The situation varies by segment. „Many problems in the real estate market are driven by interest rates. If rates decrease, these problems should not worsen further," he says. Residential real estate financing faces no major issues. Commercial real estate, particularly office properties, might still be challenging, though Stickling is optimistic that the worst is over.

Overestimated cost component

In corporate banking, while interest rate cuts at the short end of the yield curve are relevant for working capital loans, the interest cost component is generally overestimated. A classic recession would pose a greater problem for corporate banking, though this is not currently evident.

After significant declines, the mortgage lending business is starting to recover, though it remains below previous levels. The German savings banks association (DSGV) reported a 16% increase in new loan commitments to 25 billion euros in the first half of the year. Overall, savings banks issued 66 billion euros in new loans in the first half of the year, 2% more than the previous year.

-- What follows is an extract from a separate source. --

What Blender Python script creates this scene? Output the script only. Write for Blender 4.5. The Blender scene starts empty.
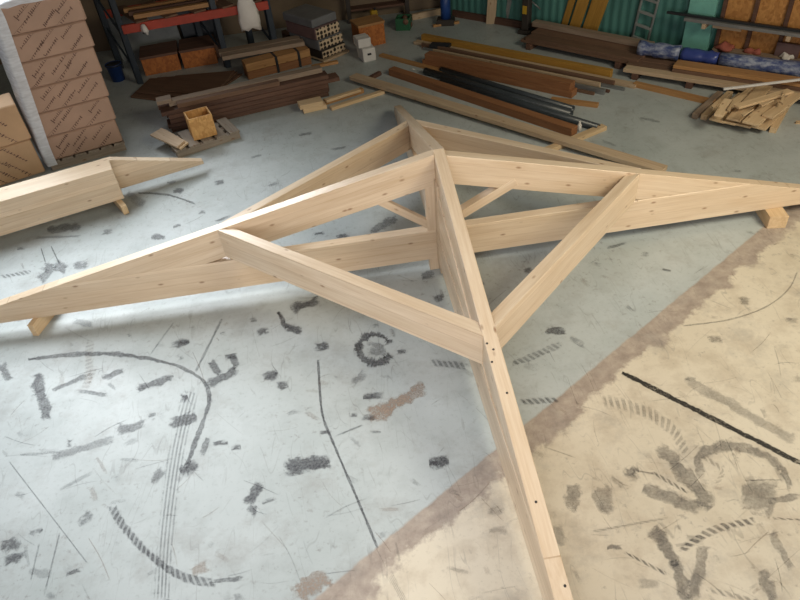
import bpy, bmesh, math, random
from mathutils import Vector, Matrix
random.seed(7)
scn = bpy.context.scene
COL = scn.collection
W = {}                                    # world matrices of everything we build
V = Vector
U = 1.55                                  # metres per survey unit

# ------------------------------------------------------------------ camera
FPX, YAW, PITCH, ROLL = 658.17, 0.064, 0.7121, -0.1086
CAM = V((-0.3871, -2.6013, 2.05)) * U
def cam_axes():
    cy, sy, cp, sp = math.cos(YAW), math.sin(YAW), math.cos(PITCH), math.sin(PITCH)
    fwd = V((sy*cp, cy*cp, -sp)); right = V((cy, -sy, 0)); up = right.cross(fwd)
    cr, sr = math.cos(ROLL), math.sin(ROLL)
    return right*cr + up*sr, up*cr - right*sr, fwd
RT, UP, FW = cam_axes()
cd = bpy.data.cameras.new('camera'); cam = bpy.data.objects.new('camera', cd); COL.objects.link(cam)
cd.sensor_width = 36; cd.lens = FPX/800*36; cd.clip_start = .05
cam.matrix_world = Matrix(((RT.x, UP.x, -FW.x, CAM.x), (RT.y, UP.y, -FW.y, CAM.y), (RT.z, UP.z, -FW.z, CAM.z), (0, 0, 0, 1)))
scn.camera = cam
def ray(u, v): return RT*((u-400)/FPX) - UP*((v-300)/FPX) + FW
def F(u, v, z=0.0):                       # survey point -> place on the horizontal plane at height z
    d = ray(u, v); return CAM + d*((z-CAM.z)/d.z)
def onplane(u, v, p, n):
    d = ray(u, v); return CAM + d*((p-CAM).dot(n)/d.dot(n))

# ------------------------------------------------------------------ materials
def lin(c):
    f = lambda x: x/12.92 if x <= .04045 else ((x+.055)/1.055)**2.4
    return tuple(f(x/255) for x in c)+(1,)
class NT:
    def __init__(s, name):
        s.m = bpy.data.materials.new(name); s.m.use_nodes = True; s.t = s.m.node_tree; s.t.nodes.clear()
        s.out = s.n('ShaderNodeOutputMaterial'); s.b = s.n('ShaderNodeBsdfPrincipled'); s.l(s.b.outputs[0], s.out.inputs[0])
    def n(s, k, **kw):
        x = s.t.nodes.new(k)
        for a, b in kw.items(): setattr(x, a, b)
        return x
    def l(s, a, b): s.t.links.new(a, b)
    def put(s, sock, v):
        if hasattr(v, 'is_output'): s.l(v, sock)
        else: sock.default_value = v
    def math(s, op, a, b=0.0, c=0.0, clamp=False):
        x = s.n('ShaderNodeMath', operation=op); x.use_clamp = clamp
        s.put(x.inputs[0], a); s.put(x.inputs[1], b); s.put(x.inputs[2], c); return x.outputs[0]
    def mix(s, f, a, b, mode='MIX'):
        x = s.n('ShaderNodeMix', data_type='RGBA', blend_type=mode)
        s.put(x.inputs[0], f); s.put(x.inputs[6], a); s.put(x.inputs[7], b); return x.outputs[2]
    def ramp(s, f, a, b, interp='LINEAR'):
        x = s.n('ShaderNodeMapRange'); x.interpolation_type = interp; x.clamp = True
        s.put(x.inputs[0], f); s.put(x.inputs[1], a); s.put(x.inputs[2], b); return x.outputs[0]
    def obj(s, sc=(1, 1, 1), rnd=True, loc=(0, 0, 0)):
        tc = s.n('ShaderNodeTexCoord'); mp = s.n('ShaderNodeMapping'); mp.inputs['Scale'].default_value = sc
        mp.inputs['Location'].default_value = loc
        src = tc.outputs['Object']
        if rnd:
            oi = s.n('ShaderNodeObjectInfo'); vm = s.n('ShaderNodeVectorMath', operation='ADD')
            r = s.math('MULTIPLY', oi.outputs['Random'], 37.0)
            cx = s.n('ShaderNodeCombineXYZ'); s.l(r, cx.inputs[0]); s.l(r, cx.inputs[1]); s.l(r, cx.inputs[2])
            s.l(src, vm.inputs[0]); s.l(cx.outputs[0], vm.inputs[1]); src = vm.outputs[0]
        s.l(src, mp.inputs[0]); return mp.outputs[0]
    def noise(s, vec, scale=5, detail=4, rough=.55):
        x = s.n('ShaderNodeTexNoise'); s.l(vec, x.inputs['Vector'])
        x.inputs['Scale'].default_value = scale; x.inputs['Detail'].default_value = detail; x.inputs['Roughness'].default_value = rough
        return x.outputs[0]
    def bump(s, h, strength=.2, dist=.01):
        x = s.n('ShaderNodeBump'); x.inputs['Strength'].default_value = strength; x.inputs['Distance'].default_value = dist
        s.l(h, x.inputs['Height']); s.l(x.outputs[0], s.b.inputs['Normal'])
    def fin(s, col, rough=.6, metal=0):
        s.put(s.b.inputs['Base Color'], col); s.put(s.b.inputs['Roughness'], rough); s.b.inputs['Metallic'].default_value = metal
        return s.m

def wood(name, light, dark, rough=.6, lam=0.0, knots=True, vary=.12):
    n = NT(name); g = n.noise(n.obj((1.2, 22, 22)), 3, 5, .6)
    g2 = n.noise(n.obj((.6, 6, 6)), 2, 2)
    f = n.math('ADD', n.math('MULTIPLY', g, .65), n.math('MULTIPLY', g2, .5))
    c = n.mix(n.ramp(f, .35, .8), lin(light), lin(dark))
    if lam:                                                   # glued lamellas, each board its own tone
        tc = n.n('ShaderNodeTexCoord'); sp = n.n('ShaderNodeSeparateXYZ'); n.l(tc.outputs['Object'], sp.inputs[0])
        oi = n.n('ShaderNodeObjectInfo')
        zz = n.math('ADD', n.math('DIVIDE', sp.outputs[2], lam), n.math('MULTIPLY', oi.outputs['Random'], 11.3))
        wn = n.n('ShaderNodeTexWhiteNoise', noise_dimensions='1D'); n.l(n.math('FLOOR', zz), wn.inputs['W'])
        c = n.mix(n.math('MULTIPLY', wn.outputs[0], .38), c, lin(tuple(int(x*.86) for x in dark)))
        fr = n.math('FRACT', zz); ed = n.math('LESS_THAN', fr, .035)
        c = n.mix(n.math('MULTIPLY', ed, .35), c, lin((150, 112, 74)))
    if knots:
        vo = n.n('ShaderNodeTexVoronoi'); n.l(n.obj((7, 16, 16)), vo.inputs['Vector']); vo.inputs['Scale'].default_value = 1.0
        sep = n.n('ShaderNodeSeparateColor'); n.l(vo.outputs['Color'], sep.inputs[0])
        on = n.math('LESS_THAN', sep.outputs[0], .42)
        k = n.math('MULTIPLY', n.math('SUBTRACT', 1, n.ramp(vo.outputs['Distance'], .05, .19)), on)
        c = n.mix(n.math('MULTIPLY', k, .75), c, lin((128, 84, 50)))
    oi = n.n('ShaderNodeObjectInfo')
    c = n.mix(n.math('MULTIPLY', oi.outputs['Random'], vary), c, lin(tuple(int(x*.7) for x in dark)))
    n.bump(g, .08, .004)
    return n.fin(c, rough)
def plain(name, rgb, rough=.6, metal=0, var=.15, sc=6, rgb2=None):
    n = NT(name); g = n.noise(n.obj(), sc, 5)
    c2 = rgb2 or tuple(int(x*.7) for x in rgb)
    c = n.mix(n.math('MULTIPLY', n.ramp(g, .35, .7), 1.0 if rgb2 else var*3), lin(rgb), lin(c2))
    return n.fin(c, rough, metal)
def osb(name, light, dark):
    n = NT(name); v = n.n('ShaderNodeTexVoronoi'); n.l(n.obj((26, 11, 18)), v.inputs['Vector']); v.inputs['Scale'].default_value = 1.6
    sep = n.n('ShaderNodeSeparateColor'); n.l(v.outputs['Color'], sep.inputs[0])
    g = n.noise(n.obj((1, 1, 1)), 40, 3)
    f = n.math('ADD', n.math('MULTIPLY', sep.outputs[0], .6), n.math('MULTIPLY', g, .4))
    return n.fin(n.mix(f, lin(light), lin(dark)), .65)

M = {}
M['glulam'] = wood('planed glulam timber', (240, 222, 198), (211, 184, 152), .36, lam=.062)
M['glulam_side'] = wood('planed spruce timber', (240, 222, 198), (209, 182, 150), .36, lam=.1)
M['pale'] = wood('pale sawn wood', (208, 186, 158), (172, 146, 118), .7)
M['scrap'] = wood('pale scrap wood', (236, 210, 172), (200, 168, 128), .7, vary=.3)
M['greyplank'] = wood('greyed wood', (168, 150, 132), (132, 112, 96), .75, knots=False)
M['brown'] = wood('brown treated wood', (118, 86, 70), (72, 50, 42), .7, knots=False)
M['brown2'] = wood('brown weathered boards', (134, 104, 84), (96, 70, 54), .75, knots=False, vary=.4)
M['red'] = wood('reddish stained timber', (166, 116, 78), (128, 84, 54), .6)
M['yellow'] = wood('yellow boards', (190, 146, 66), (150, 108, 44), .6, knots=False)
M['orange'] = wood('orange spruce', (196, 150, 98), (154, 110, 68), .6)
M['pallet'] = wood('weathered pallet wood', (168, 156, 142), (118, 106, 94), .8)
M['osb'] = osb('oriented strand board', (224, 180, 116), (176, 124, 66))
M['osbw'] = osb('strand board wall', (214, 158, 92), (160, 104, 52))
M['osbd'] = osb('orange strand board', (196, 122, 60), (140, 78, 36))
M['carton'] = plain('brown kraft paper', (182, 150, 130), .75, var=.1, sc=3)
M['carton2'] = plain('tan kraft paper', (206, 170, 134), .75, var=.1, sc=3)
M['ink'] = plain('dark printing ink', (116, 88, 78), .8)
M['white_card'] = plain('white cardboard', (214, 212, 210), .7, var=.08)
M['rack_blue'] = plain('dark blue rack paint', (38, 50, 62), .5)
M['rack_red'] = plain('red orange rack paint', (178, 62, 40), .5)
M['grey_panel'] = plain('grey sheet', (136, 142, 144), .6)
M['black'] = plain('black plastic', (40, 42, 46), .45)
M['pipe'] = plain('dark grey pipe plastic', (62, 68, 74), .35)
M['green'] = plain('green paint', (40, 98, 66), .5)
M['blue'] = plain('blue paint', (36, 72, 142), .45)
M['canary'] = plain('yellow plastic', (206, 166, 52), .45)
M['steel'] = plain('galvanised steel', (160, 162, 164), .4, .6)
M['alu'] = plain('aluminium', (190, 196, 196), .4, .5)
M['purple'] = plain('purple brown clay', (112, 88, 88), .7)
M['greywrap'] = plain('grey wrapped clay', (116, 118, 122), .5)
M['redrag'] = plain('red cloth', (172, 98, 84), .8)
M['cloth'] = plain('white cloth', (226, 222, 218), .8, var=.05)
M['dark'] = plain('dark painted metal', (60, 54, 50), .6)
M['wallbeige'] = plain('dull beige wall', (128, 112, 94), .9, sc=2)
M['pinkwall'] = plain('dull grey pillar', (120, 108, 104), .9, sc=2)

def wavy(name, light, dark, axis_scale=22, kind='X'):
    n = NT(name); w = n.n('ShaderNodeTexWave', bands_direction=kind); n.l(n.obj(rnd=False), w.inputs['Vector']); w.inputs['Scale'].default_value = axis_scale
    w.inputs['Distortion'].default_value = .4
    g = n.noise(n.obj((1, 1, .3), rnd=False), 3, 5)
    c = n.mix(n.ramp(g, .3, .75), lin(light), lin(dark)); n.bump(w.outputs[0], .5, .02)
    return n.fin(c, .5)
M['greenwall'] = wavy('green painted sheeting', (86, 140, 132), (60, 108, 104), 3)
M['greenpost'] = plain('bright green paint', (128, 196, 184), .5, var=.1)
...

Base effect in mortgage lending

„If bank lending in mortgage financing increases, it's essentially a base effect", states Stickling. "The volume had dropped sharply and is now gradually recovering. This results in impressive growth rates, but compared to previous years, the level is still low.“

With lower interest rates, more people and businesses can afford loans, leading to increased demand. However, this effect should not be overstated. For instance, ING Germany notes that, in response to inquiries about how the interest rate cuts are affecting its business, there are currently only minor impacts on its lending activities.

„Especially for mortgage financing conditions, there has been no significant change in the market, as these are fundamentally based on long-term market interest rates. The recent interest rate cut had already been factored into market expectations“, said an ING spokesperson.

The Sparkassen- und Giroverband Hessen-Thüringen (SGVHT) confirms this view. The ECB interest rate cut was no surprise, and the association, which includes 48 savings banks, expects future interest rate cuts to stabilise lending activities in the short term.

Comparing May and June 2024, there have been minimal changes. For example, interest income increased by 0.01 percentage points to 2.39%. Fee income remained unchanged, customer deposits decreased slightly, and loan volumes increased minimally. If the ECB's interest rate step effective from June 12 had any impact on the SGVHT's figures, the effect was minimal – mainly due to the short time span between the rate cut and the end of the month.

BBBank had already anticipated the rate cut for 2024 and incorporated it into its planning. The expected interest surplus for this year is projected to shrink by around 10% due to higher interest expenses compared to 2023, while the commission income is expected to provide a „continuously stable significant contribution“ to the overall results. According to a spokesperson, the new business in mortgage financing remains stable and can be expanded. The cooperative bank based in Karlsruhe anticipates an increase of more than 2% in its loan portfolio and more than 5% in customer deposits.

Targobank expects further rate cuts to support private consumption, mortgage lending, and corporate investment. But the impact is difficult to quantify due to various factors, with interest rates being only one among many, such as capital needs, product offering strategies, and competitive conditions.

The Sparda Banks association has observed no significant changes since the rate cut. While some impact on interest income is expected, it cannot be precisely quantified at this time.